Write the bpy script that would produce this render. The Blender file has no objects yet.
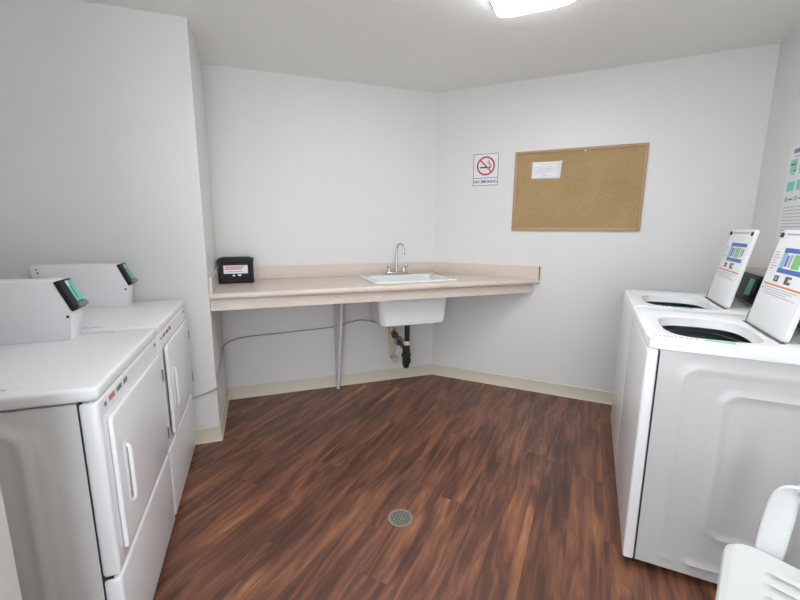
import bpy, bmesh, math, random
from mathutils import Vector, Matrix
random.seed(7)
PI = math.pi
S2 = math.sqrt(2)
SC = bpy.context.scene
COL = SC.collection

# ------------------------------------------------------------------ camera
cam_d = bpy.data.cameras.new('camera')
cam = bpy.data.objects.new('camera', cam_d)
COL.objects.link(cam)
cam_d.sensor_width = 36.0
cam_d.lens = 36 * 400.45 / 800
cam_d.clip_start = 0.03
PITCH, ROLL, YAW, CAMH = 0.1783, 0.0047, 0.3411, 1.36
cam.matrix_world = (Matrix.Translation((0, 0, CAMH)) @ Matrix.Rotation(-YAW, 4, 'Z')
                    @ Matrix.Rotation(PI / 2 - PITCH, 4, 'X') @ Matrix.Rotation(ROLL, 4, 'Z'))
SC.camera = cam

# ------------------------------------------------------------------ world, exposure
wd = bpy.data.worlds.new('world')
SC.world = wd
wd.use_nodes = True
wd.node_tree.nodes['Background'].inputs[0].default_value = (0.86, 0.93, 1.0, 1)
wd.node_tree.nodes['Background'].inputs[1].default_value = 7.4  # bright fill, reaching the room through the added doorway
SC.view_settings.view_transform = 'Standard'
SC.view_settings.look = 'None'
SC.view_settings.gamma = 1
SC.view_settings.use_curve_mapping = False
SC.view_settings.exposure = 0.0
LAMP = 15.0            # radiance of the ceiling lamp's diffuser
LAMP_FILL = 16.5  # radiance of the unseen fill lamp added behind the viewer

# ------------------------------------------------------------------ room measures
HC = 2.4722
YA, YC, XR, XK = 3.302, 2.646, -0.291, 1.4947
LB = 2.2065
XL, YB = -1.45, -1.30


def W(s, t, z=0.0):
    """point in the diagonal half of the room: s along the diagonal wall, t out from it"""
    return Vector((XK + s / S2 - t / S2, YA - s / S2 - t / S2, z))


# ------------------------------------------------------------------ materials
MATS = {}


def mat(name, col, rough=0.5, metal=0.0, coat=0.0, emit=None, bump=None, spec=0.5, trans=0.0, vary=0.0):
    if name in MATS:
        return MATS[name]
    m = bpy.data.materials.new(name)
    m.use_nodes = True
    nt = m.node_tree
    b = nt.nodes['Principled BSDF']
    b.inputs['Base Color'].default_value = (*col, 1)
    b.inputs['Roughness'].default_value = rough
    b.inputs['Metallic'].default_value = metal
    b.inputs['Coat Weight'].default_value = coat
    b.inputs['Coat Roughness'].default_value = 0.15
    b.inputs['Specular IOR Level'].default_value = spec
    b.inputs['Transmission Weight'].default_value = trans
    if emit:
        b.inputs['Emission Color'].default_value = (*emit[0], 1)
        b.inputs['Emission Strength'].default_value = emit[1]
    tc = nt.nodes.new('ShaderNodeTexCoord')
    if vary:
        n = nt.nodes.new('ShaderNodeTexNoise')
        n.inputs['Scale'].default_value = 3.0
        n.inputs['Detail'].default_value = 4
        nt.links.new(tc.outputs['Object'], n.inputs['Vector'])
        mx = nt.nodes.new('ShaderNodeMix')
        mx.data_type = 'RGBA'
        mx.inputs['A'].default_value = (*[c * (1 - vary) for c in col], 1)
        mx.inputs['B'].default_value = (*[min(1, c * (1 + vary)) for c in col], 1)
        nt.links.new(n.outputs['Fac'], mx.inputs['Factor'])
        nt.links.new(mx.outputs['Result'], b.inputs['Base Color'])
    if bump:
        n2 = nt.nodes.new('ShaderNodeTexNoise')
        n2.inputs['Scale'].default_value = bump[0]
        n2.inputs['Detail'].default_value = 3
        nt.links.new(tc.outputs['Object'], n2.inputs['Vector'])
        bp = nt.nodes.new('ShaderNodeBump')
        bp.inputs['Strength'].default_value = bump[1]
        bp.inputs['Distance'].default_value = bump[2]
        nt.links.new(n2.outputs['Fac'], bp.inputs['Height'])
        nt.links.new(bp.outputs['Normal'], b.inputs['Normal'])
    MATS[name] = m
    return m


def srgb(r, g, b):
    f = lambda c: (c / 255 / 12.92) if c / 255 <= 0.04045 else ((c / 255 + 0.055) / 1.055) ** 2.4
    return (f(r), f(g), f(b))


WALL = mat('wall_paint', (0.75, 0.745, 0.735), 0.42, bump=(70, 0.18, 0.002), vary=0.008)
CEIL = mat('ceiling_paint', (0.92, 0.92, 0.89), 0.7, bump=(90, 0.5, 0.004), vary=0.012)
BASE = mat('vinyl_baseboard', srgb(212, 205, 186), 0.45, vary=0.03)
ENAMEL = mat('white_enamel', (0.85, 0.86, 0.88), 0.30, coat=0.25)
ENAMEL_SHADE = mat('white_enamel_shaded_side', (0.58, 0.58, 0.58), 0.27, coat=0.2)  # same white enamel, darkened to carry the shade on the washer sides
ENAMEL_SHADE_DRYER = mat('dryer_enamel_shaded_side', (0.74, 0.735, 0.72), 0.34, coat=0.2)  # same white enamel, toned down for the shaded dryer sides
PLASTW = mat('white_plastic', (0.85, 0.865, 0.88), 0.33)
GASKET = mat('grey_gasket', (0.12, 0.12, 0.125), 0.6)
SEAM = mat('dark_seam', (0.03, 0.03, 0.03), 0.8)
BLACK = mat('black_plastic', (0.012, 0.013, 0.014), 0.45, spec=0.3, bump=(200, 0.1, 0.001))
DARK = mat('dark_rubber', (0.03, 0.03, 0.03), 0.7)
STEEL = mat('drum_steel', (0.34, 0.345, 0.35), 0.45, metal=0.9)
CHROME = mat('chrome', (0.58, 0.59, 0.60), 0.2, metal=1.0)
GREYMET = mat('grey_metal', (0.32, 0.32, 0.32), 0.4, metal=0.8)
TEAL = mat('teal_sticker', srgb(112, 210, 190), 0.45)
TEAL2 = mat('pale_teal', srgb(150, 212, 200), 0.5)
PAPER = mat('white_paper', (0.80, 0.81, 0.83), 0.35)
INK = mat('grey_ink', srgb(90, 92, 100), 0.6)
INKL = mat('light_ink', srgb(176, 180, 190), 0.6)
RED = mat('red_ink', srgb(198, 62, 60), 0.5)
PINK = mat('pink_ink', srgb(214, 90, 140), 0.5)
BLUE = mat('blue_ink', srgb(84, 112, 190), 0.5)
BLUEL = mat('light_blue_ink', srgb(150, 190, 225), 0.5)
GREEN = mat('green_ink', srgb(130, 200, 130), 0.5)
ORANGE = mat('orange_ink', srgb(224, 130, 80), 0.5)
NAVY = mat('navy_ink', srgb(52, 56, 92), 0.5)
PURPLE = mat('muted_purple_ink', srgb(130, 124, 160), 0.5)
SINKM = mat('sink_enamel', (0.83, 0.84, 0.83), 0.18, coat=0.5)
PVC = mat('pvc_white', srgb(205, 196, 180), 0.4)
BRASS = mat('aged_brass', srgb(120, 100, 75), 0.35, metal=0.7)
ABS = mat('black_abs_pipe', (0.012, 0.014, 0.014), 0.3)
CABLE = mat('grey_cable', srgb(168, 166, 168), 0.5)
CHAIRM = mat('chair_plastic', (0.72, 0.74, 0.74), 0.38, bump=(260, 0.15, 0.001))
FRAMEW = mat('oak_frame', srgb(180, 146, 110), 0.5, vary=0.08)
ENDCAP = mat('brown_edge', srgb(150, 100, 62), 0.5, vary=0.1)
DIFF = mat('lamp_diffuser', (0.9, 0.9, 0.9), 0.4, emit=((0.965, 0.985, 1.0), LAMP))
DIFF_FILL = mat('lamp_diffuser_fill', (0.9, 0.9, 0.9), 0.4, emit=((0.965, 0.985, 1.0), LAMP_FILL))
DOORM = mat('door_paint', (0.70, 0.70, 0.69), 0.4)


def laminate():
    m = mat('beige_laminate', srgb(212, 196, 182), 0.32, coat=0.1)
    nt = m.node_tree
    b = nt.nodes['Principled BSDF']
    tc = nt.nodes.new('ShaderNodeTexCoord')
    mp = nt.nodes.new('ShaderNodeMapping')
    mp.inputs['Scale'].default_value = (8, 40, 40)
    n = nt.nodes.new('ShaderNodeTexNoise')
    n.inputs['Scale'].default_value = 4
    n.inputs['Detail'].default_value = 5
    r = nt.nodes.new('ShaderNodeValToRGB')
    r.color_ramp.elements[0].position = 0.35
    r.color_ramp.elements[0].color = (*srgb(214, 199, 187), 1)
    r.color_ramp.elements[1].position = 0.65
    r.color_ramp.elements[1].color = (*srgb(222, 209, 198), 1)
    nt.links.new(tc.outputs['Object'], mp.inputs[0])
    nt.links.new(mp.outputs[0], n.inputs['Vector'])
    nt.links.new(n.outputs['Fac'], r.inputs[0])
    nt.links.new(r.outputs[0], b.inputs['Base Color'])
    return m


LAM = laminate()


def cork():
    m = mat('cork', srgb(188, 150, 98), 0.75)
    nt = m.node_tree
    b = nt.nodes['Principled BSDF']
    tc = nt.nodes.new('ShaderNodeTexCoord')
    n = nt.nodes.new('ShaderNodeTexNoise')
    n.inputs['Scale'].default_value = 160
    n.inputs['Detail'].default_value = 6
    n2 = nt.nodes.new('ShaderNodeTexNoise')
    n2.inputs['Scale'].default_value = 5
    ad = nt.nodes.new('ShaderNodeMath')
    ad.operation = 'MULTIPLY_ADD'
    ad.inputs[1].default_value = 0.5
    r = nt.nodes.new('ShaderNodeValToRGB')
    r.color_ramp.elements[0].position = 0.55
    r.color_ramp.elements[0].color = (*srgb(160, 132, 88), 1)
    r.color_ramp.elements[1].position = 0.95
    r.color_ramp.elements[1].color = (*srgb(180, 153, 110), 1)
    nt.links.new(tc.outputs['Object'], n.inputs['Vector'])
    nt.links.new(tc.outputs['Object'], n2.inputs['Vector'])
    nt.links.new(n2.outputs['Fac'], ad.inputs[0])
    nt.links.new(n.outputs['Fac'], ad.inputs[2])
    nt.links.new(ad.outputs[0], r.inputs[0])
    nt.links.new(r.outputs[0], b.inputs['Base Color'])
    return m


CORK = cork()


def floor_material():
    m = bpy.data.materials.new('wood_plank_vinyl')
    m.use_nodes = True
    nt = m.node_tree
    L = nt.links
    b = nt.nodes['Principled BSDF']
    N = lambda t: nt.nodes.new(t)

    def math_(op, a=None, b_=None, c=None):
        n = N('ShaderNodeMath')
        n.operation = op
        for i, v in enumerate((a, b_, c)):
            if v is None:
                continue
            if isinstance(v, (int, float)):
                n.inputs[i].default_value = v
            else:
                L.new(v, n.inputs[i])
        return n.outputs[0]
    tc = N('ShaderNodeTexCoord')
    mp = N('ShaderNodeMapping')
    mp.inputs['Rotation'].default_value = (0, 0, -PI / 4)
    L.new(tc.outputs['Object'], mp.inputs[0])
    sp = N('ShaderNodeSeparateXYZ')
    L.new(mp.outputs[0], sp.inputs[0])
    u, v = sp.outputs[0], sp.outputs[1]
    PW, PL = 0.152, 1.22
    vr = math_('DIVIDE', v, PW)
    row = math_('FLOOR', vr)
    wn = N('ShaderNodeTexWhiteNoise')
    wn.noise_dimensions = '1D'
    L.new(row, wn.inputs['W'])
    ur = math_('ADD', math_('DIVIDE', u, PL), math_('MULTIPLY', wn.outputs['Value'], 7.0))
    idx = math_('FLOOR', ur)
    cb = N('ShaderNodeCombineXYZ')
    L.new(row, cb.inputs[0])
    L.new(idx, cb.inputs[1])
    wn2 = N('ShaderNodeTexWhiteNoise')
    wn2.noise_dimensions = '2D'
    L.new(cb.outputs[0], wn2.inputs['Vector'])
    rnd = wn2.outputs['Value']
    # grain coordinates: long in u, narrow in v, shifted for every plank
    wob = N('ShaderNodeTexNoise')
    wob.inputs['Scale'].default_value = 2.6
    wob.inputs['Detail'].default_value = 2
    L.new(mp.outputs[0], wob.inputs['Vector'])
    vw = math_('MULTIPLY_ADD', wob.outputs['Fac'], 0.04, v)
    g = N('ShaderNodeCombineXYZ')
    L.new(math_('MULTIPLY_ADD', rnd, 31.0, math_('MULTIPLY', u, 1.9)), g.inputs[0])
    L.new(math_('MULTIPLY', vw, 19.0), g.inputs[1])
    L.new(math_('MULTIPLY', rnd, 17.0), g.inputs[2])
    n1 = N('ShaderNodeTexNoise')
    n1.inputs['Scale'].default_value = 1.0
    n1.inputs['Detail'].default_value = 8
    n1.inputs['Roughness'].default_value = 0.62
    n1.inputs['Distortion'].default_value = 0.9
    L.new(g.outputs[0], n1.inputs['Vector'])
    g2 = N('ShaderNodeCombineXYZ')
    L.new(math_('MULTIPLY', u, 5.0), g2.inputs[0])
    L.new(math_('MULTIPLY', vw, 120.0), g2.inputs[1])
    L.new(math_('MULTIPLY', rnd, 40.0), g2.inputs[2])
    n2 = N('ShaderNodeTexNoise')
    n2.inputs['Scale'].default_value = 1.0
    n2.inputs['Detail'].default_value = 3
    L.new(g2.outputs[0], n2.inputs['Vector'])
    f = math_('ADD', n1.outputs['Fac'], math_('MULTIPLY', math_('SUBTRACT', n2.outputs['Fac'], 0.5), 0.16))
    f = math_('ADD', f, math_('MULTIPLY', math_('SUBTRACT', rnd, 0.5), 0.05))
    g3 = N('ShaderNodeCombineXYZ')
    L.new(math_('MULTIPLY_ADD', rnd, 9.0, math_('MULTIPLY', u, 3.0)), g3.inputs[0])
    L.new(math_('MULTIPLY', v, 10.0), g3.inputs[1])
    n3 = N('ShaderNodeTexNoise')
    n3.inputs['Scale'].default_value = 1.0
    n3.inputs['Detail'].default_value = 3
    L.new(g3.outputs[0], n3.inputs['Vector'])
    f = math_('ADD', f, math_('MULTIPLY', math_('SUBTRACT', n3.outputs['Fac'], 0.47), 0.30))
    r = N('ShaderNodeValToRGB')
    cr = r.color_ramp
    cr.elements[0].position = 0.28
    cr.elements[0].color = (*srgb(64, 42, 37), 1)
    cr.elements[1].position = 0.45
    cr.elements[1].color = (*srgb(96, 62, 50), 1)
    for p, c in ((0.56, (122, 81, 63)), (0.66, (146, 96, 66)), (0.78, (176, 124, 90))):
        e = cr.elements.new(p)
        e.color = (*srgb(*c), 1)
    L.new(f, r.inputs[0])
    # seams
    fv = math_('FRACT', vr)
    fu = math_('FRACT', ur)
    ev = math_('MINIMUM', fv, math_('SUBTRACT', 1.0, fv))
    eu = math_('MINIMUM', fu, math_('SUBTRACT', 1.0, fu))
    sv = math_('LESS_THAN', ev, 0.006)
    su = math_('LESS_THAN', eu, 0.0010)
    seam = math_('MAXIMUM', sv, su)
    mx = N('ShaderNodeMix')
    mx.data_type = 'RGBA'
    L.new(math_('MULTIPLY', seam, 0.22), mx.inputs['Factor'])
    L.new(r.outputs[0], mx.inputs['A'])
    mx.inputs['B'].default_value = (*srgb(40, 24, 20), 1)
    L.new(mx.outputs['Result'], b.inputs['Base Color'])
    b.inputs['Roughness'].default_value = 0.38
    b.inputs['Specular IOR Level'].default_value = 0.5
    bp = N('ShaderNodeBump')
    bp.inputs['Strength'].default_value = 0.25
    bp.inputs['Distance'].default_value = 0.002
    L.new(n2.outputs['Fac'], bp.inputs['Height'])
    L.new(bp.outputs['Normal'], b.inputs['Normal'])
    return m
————
In the listing above, find the line containing "0.88), 0.30, coat=0.25)" and the line containing "0.58), 0.27, coat=0.2)", then repeat those two lines and everything between them exactly.

ENAMEL = mat('white_enamel', (0.85, 0.86, 0.88), 0.30, coat=0.25)
ENAMEL_SHADE = mat('white_enamel_shaded_side', (0.58, 0.58, 0.58), 0.27, coat=0.2)  # same white enamel, darkened to carry the shade on the washer sides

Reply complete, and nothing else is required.